▶ _Stated problem_
Write out the material exactly, without any of its pictures.

/---

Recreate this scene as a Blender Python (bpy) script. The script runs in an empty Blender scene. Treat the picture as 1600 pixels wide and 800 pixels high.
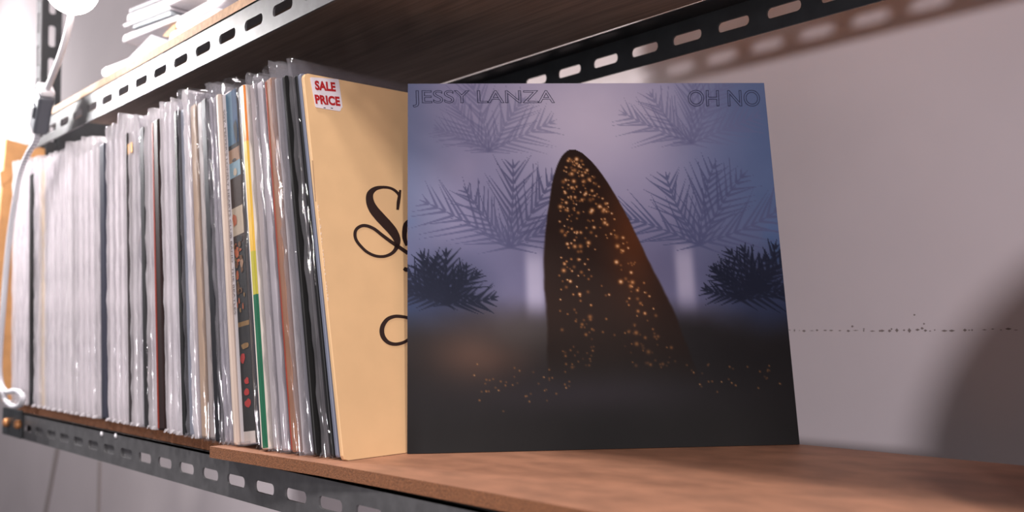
import bpy, bmesh, math, random
import numpy as np
from mathutils import Vector, Matrix

random.seed(7)
np.random.seed(7)
S = bpy.context.scene
COL = S.collection

# ------------------------------------------------------------------ camera
CAM = np.array([0.60706, 0.0, 0.10288])
RGT = np.array([0.6770, 0.7358, -0.0163])
FWD = np.array([-0.7333, 0.6762, 0.0706]); FWD /= np.linalg.norm(FWD)
RGT -= FWD * (RGT @ FWD); RGT /= np.linalg.norm(RGT)
UPV = np.cross(RGT, FWD)
FPX = 1449.28
cd = bpy.data.cameras.new('camera')
cam = bpy.data.objects.new('camera', cd); COL.objects.link(cam)
cd.sensor_width = 36.0
cd.lens = 36.0 * FPX / 1600.0
cd.clip_start = 0.01
R3 = Matrix(((RGT[0], UPV[0], -FWD[0]), (RGT[1], UPV[1], -FWD[1]), (RGT[2], UPV[2], -FWD[2])))
cam.matrix_world = Matrix.Translation(Vector(CAM)) @ R3.to_4x4()
cd.dof.use_dof = True
cd.dof.focus_distance = 0.76
cd.dof.aperture_fstop = 5.0
S.camera = cam

# ------------------------------------------------------------------ exposure, world, lights
S.view_settings.view_transform = 'Standard'
S.view_settings.look = 'None'
S.view_settings.exposure = 0.0
S.view_settings.gamma = 1.0
S.view_settings.use_curve_mapping = False
S.cycles.transparent_max_bounces = 32
S.cycles.max_bounces = 10

w = bpy.data.worlds.new('shop_ambient'); S.world = w; w.use_nodes = True
w.node_tree.nodes['Background'].inputs[0].default_value = (0.80, 0.76, 0.82, 1)
w.node_tree.nodes['Background'].inputs[1].default_value = 0.20


def area(name, loc, target, size, power, color, size_y=None, spread=180):
    d = bpy.data.lights.new(name, 'AREA'); d.energy = power; d.color = color
    d.shape = 'RECTANGLE' if size_y else 'DISK'; d.size = size
    if size_y: d.size_y = size_y
    d.spread = math.radians(spread)
    o = bpy.data.objects.new(name, d); COL.objects.link(o)
    o.location = loc
    o.rotation_euler = (Vector(target) - Vector(loc)).to_track_quat('-Z', 'Y').to_euler()
    return o


area('ceiling_lamp', (2.15, -0.40, 1.25), (-0.1, 0.45, 0.1), 0.26, 25, (1.0, 0.95, 0.91))
area('aisle_lamp', (-0.12, -0.26, 1.80), (0.1, 0.45, 0.0), 0.20, 34, (1.0, 0.94, 0.91))
area('shop_lamp', (1.55, -1.05, 0.22), (0.2, 0.8, 0.2), 0.20, 22, (1.0, 0.93, 0.97))
area('far_aisle_lamp', (-2.75, 0.40, 0.85), (-2.62, 0.81, 0.80), 0.20, 7, (1.0, 0.96, 0.95))
area('beam_fill', (-1.02, 0.13, 0.56), (-0.50, 0.40, 0.38), 0.12, 8.5, (1.0, 0.97, 0.97))  # added out of view to brighten the upper front beam and left sleeves

# ------------------------------------------------------------------ helpers
def lin(c):
    out = []
    for v in c[:3]:
        v = v / 255.0
        out.append(v / 12.92 if v <= 0.04045 else ((v + 0.055) / 1.055) ** 2.4)
    return (*out, 1.0)


def ray(q):
    return (q[0] - 800) / FPX * RGT - (q[1] - 400) / FPX * UPV + FWD
def onY(q, Y):
    d = ray(q); return CAM + d * (Y - CAM[1]) / d[1]
def onZ(q, Z):
    d = ray(q); return CAM + d * (Z - CAM[2]) / d[2]
def onX(q, X):
    d = ray(q); return CAM + d * (X - CAM[0]) / d[0]
def on_plane(q, P0, N):
    d = ray(q); return CAM + d * ((P0 - CAM) @ N) / (d @ N)


def mat(name, rgb, rough=0.5, metal=0.0, spec=0.5, coat=0.0, coat_rough=0.1, vary=0.0, scale=60.0, bump=0.0,
        stretch=(1, 1, 1), emit=None, emit_strength=0.0, rgb2=None, detail=4.0):
    m = bpy.data.materials.new(name); m.use_nodes = True
    nt = m.node_tree; b = nt.nodes['Principled BSDF']
    b.inputs['Base Color'].default_value = lin(rgb)
    b.inputs['Roughness'].default_value = rough
    b.inputs['Metallic'].default_value = metal
    b.inputs['Specular IOR Level'].default_value = spec
    b.inputs['Coat Weight'].default_value = coat
    b.inputs['Coat Roughness'].default_value = coat_rough
    if emit:
        b.inputs['Emission Color'].default_value = lin(emit)
        b.inputs['Emission Strength'].default_value = emit_strength
    if vary or bump:
        tc = nt.nodes.new('ShaderNodeTexCoord'); mp = nt.nodes.new('ShaderNodeMapping')
        mp.inputs['Scale'].default_value = stretch
        nz = nt.nodes.new('ShaderNodeTexNoise'); nz.inputs['Scale'].default_value = scale
        nz.inputs['Detail'].default_value = detail
        nt.links.new(tc.outputs['Object'], mp.inputs['Vector']); nt.links.new(mp.outputs[0], nz.inputs['Vector'])
        if vary:
            rp = nt.nodes.new('ShaderNodeValToRGB')
            c2 = rgb2 or [max(0, min(255, v * (1 - vary))) for v in rgb]
            rp.color_ramp.elements[0].color = lin(c2); rp.color_ramp.elements[0].position = 0.33
            rp.color_ramp.elements[1].color = lin(rgb); rp.color_ramp.elements[1].position = 0.67
            nt.links.new(nz.outputs['Fac'], rp.inputs[0]); nt.links.new(rp.outputs[0], b.inputs['Base Color'])
        if bump:
            bp = nt.nodes.new('ShaderNodeBump'); bp.inputs['Strength'].default_value = bump
            bp.inputs['Distance'].default_value = 0.002
            nt.links.new(nz.outputs['Fac'], bp.inputs['Height']); nt.links.new(bp.outputs[0], b.inputs['Normal'])
    return m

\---

▶ _Result of the exercise_
Recreate this scene as a Blender Python (bpy) script. The script runs in an empty Blender scene. Treat the picture as 1600 pixels wide and 800 pixels high.
import bpy, bmesh, math, random
import numpy as np
from mathutils import Vector, Matrix

random.seed(7)
np.random.seed(7)
S = bpy.context.scene
COL = S.collection

# ------------------------------------------------------------------ camera
CAM = np.array([0.60706, 0.0, 0.10288])
RGT = np.array([0.6770, 0.7358, -0.0163])
FWD = np.array([-0.7333, 0.6762, 0.0706]); FWD /= np.linalg.norm(FWD)
RGT -= FWD * (RGT @ FWD); RGT /= np.linalg.norm(RGT)
UPV = np.cross(RGT, FWD)
FPX = 1449.28
cd = bpy.data.cameras.new('camera')
cam = bpy.data.objects.new('camera', cd); COL.objects.link(cam)
cd.sensor_width = 36.0
cd.lens = 36.0 * FPX / 1600.0
cd.clip_start = 0.01
R3 = Matrix(((RGT[0], UPV[0], -FWD[0]), (RGT[1], UPV[1], -FWD[1]), (RGT[2], UPV[2], -FWD[2])))
cam.matrix_world = Matrix.Translation(Vector(CAM)) @ R3.to_4x4()
cd.dof.use_dof = True
cd.dof.focus_distance = 0.76
cd.dof.aperture_fstop = 5.0
S.camera = cam

# ------------------------------------------------------------------ exposure, world, lights
S.view_settings.view_transform = 'Standard'
S.view_settings.look = 'None'
S.view_settings.exposure = 0.0
S.view_settings.gamma = 1.0
S.view_settings.use_curve_mapping = False
S.cycles.transparent_max_bounces = 32
S.cycles.max_bounces = 10

w = bpy.data.worlds.new('shop_ambient'); S.world = w; w.use_nodes = True
w.node_tree.nodes['Background'].inputs[0].default_value = (0.80, 0.76, 0.82, 1)
w.node_tree.nodes['Background'].inputs[1].default_value = 0.20


def area(name, loc, target, size, power, color, size_y=None, spread=180):
    d = bpy.data.lights.new(name, 'AREA'); d.energy = power; d.color = color
    d.shape = 'RECTANGLE' if size_y else 'DISK'; d.size = size
    if size_y: d.size_y = size_y
    d.spread = math.radians(spread)
    o = bpy.data.objects.new(name, d); COL.objects.link(o)
    o.location = loc
    o.rotation_euler = (Vector(target) - Vector(loc)).to_track_quat('-Z', 'Y').to_euler()
    return o


area('ceiling_lamp', (2.15, -0.40, 1.25), (-0.1, 0.45, 0.1), 0.26, 25, (1.0, 0.95, 0.91))
area('aisle_lamp', (-0.12, -0.26, 1.80), (0.1, 0.45, 0.0), 0.20, 34, (1.0, 0.94, 0.91))
area('shop_lamp', (1.55, -1.05, 0.22), (0.2, 0.8, 0.2), 0.20, 22, (1.0, 0.93, 0.97))
area('far_aisle_lamp', (-2.75, 0.40, 0.85), (-2.62, 0.81, 0.80), 0.20, 7, (1.0, 0.96, 0.95))
area('beam_fill', (-1.02, 0.13, 0.56), (-0.50, 0.40, 0.38), 0.12, 8.5, (1.0, 0.97, 0.97))  # added out of view to brighten the upper front beam and left sleeves

# ------------------------------------------------------------------ helpers
def lin(c):
    out = []
    for v in c[:3]:
        v = v / 255.0
        out.append(v / 12.92 if v <= 0.04045 else ((v + 0.055) / 1.055) ** 2.4)
    return (*out, 1.0)


def ray(q):
    return (q[0] - 800) / FPX * RGT - (q[1] - 400) / FPX * UPV + FWD
def onY(q, Y):
    d = ray(q); return CAM + d * (Y - CAM[1]) / d[1]
def onZ(q, Z):
    d = ray(q); return CAM + d * (Z - CAM[2]) / d[2]
def onX(q, X):
    d = ray(q); return CAM + d * (X - CAM[0]) / d[0]
def on_plane(q, P0, N):
    d = ray(q); return CAM + d * ((P0 - CAM) @ N) / (d @ N)


def mat(name, rgb, rough=0.5, metal=0.0, spec=0.5, coat=0.0, coat_rough=0.1, vary=0.0, scale=60.0, bump=0.0,
        stretch=(1, 1, 1), emit=None, emit_strength=0.0, rgb2=None, detail=4.0):
    m = bpy.data.materials.new(name); m.use_nodes = True
    nt = m.node_tree; b = nt.nodes['Principled BSDF']
    b.inputs['Base Color'].default_value = lin(rgb)
    b.inputs['Roughness'].default_value = rough
    b.inputs['Metallic'].default_value = metal
    b.inputs['Specular IOR Level'].default_value = spec
    b.inputs['Coat Weight'].default_value = coat
    b.inputs['Coat Roughness'].default_value = coat_rough
    if emit:
        b.inputs['Emission Color'].default_value = lin(emit)
        b.inputs['Emission Strength'].default_value = emit_strength
    if vary or bump:
        tc = nt.nodes.new('ShaderNodeTexCoord'); mp = nt.nodes.new('ShaderNodeMapping')
        mp.inputs['Scale'].default_value = stretch
        nz = nt.nodes.new('ShaderNodeTexNoise'); nz.inputs['Scale'].default_value = scale
        nz.inputs['Detail'].default_value = detail
        nt.links.new(tc.outputs['Object'], mp.inputs['Vector']); nt.links.new(mp.outputs[0], nz.inputs['Vector'])
        if vary:
            rp = nt.nodes.new('ShaderNodeValToRGB')
            c2 = rgb2 or [max(0, min(255, v * (1 - vary))) for v in rgb]
            rp.color_ramp.elements[0].color = lin(c2); rp.color_ramp.elements[0].position = 0.33
            rp.color_ramp.elements[1].color = lin(rgb); rp.color_ramp.elements[1].position = 0.67
            nt.links.new(nz.outputs['Fac'], rp.inputs[0]); nt.links.new(rp.outputs[0], b.inputs['Base Color'])
        if bump:
            bp = nt.nodes.new('ShaderNodeBump'); bp.inputs['Strength'].default_value = bump
            bp.inputs['Distance'].default_value = 0.002
            nt.links.new(nz.outputs['Fac'], bp.inputs['Height']); nt.links.new(bp.outputs[0], b.inputs['Normal'])
    return m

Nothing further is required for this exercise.